Miriam Zora Engel was born in Minnesota but raised between rural South Carolina and Seattle, Washington.  In 2009, she returned to the Midwest to attend the School of the Art Institute of Chicago where she received both her Bachelor’s degrees, a BFA in Painting and Drawing as well as a BA in Visual and Critical Studies. Predominantly exploring subjects of perceptual experience, memory and color, Miriam paints with a variety of media including gouache, watercolor, oil, and homemade egg tempera.  In 2014, she was awarded a merit scholarship to attend Oxbow School of Art’s winter painting program in Saugatuck, Michigan.  She has worked on various mural projects in Chicago as well as in Latin America.  She currently lives and works on the island of Oahu. 

ARTIST STATEMENT

My work is largely about seeing and interpreting. Painting from observation is important to me because it challenges me to see the world in new ways, and also because the paintings I create invite others to see the world through my eyes. 

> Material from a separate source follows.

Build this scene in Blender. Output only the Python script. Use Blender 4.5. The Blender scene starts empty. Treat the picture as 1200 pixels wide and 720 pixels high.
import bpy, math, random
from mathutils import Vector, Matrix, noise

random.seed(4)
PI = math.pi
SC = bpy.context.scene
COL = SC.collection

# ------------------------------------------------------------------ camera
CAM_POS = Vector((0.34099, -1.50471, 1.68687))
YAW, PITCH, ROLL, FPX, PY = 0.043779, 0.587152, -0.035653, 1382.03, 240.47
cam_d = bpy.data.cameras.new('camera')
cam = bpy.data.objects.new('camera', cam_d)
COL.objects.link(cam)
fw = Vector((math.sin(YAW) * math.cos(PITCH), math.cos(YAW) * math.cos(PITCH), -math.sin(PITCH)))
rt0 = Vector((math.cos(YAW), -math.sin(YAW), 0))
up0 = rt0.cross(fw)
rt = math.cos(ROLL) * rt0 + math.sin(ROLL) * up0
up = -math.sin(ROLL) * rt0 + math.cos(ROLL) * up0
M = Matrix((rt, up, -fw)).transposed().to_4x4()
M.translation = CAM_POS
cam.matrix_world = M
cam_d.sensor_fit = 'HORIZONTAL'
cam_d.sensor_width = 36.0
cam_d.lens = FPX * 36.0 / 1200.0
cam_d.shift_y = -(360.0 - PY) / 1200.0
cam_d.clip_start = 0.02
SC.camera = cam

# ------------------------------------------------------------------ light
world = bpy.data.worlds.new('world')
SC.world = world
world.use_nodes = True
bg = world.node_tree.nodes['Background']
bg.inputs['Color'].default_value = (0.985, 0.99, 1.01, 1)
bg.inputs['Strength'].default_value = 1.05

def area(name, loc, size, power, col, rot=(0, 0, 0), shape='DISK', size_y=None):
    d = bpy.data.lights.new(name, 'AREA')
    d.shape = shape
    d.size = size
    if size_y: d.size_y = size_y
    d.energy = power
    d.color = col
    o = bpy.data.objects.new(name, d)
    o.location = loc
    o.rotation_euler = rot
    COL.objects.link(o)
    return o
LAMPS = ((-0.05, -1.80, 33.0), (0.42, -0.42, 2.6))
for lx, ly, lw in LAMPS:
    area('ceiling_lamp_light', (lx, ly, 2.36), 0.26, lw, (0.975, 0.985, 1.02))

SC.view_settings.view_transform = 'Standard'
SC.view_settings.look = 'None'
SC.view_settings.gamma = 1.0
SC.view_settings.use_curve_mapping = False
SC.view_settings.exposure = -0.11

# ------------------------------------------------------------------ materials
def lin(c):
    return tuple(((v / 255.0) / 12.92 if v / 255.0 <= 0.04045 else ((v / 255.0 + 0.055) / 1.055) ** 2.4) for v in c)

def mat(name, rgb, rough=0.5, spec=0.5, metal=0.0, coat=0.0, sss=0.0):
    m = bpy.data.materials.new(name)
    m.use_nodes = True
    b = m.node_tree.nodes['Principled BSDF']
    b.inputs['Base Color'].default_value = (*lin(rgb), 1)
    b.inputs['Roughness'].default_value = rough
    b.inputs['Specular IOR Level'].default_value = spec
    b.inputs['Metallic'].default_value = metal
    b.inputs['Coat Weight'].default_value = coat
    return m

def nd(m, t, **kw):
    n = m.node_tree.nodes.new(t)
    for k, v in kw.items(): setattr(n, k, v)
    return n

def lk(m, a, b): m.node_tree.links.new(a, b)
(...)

I often think about the complex, nearly overwhelming nature of sight. Through painting, I allow myself to construct my own interpretation of these complexities. These interpretations never set out to be a direct copy of the outside world. Instead, they are transmutations that become infused with the subjective experience of selecting, absorbing, and remembering. In this way, painting becomes a process of seeing, a way through which to solidify the fleeting experience of observing the visual world.

I am greatly inspired by colorists and landscape painters such as Fairfield Porter and Henri Matisse. I’m drawn to dramatic outdoor scenes and colorful interiors. But perhaps most influential of all are the walks I take outside when the sun is out. This high contrast that occurs creates a world of boundless color. I might be captivated by the illumination of a red brick wall or the blue cast shadow of a lamppost on the ground. In these moments, looking becomes seeing, and it is just like painting; I mix colors in my mind and imagine how I would translate this realm of pulsing color onto a two-dimensional surface.

In the bustling city, taking the time to see is often neglected.  This is something I am deeply interested in, prolonging these moments that might have gone overlooked.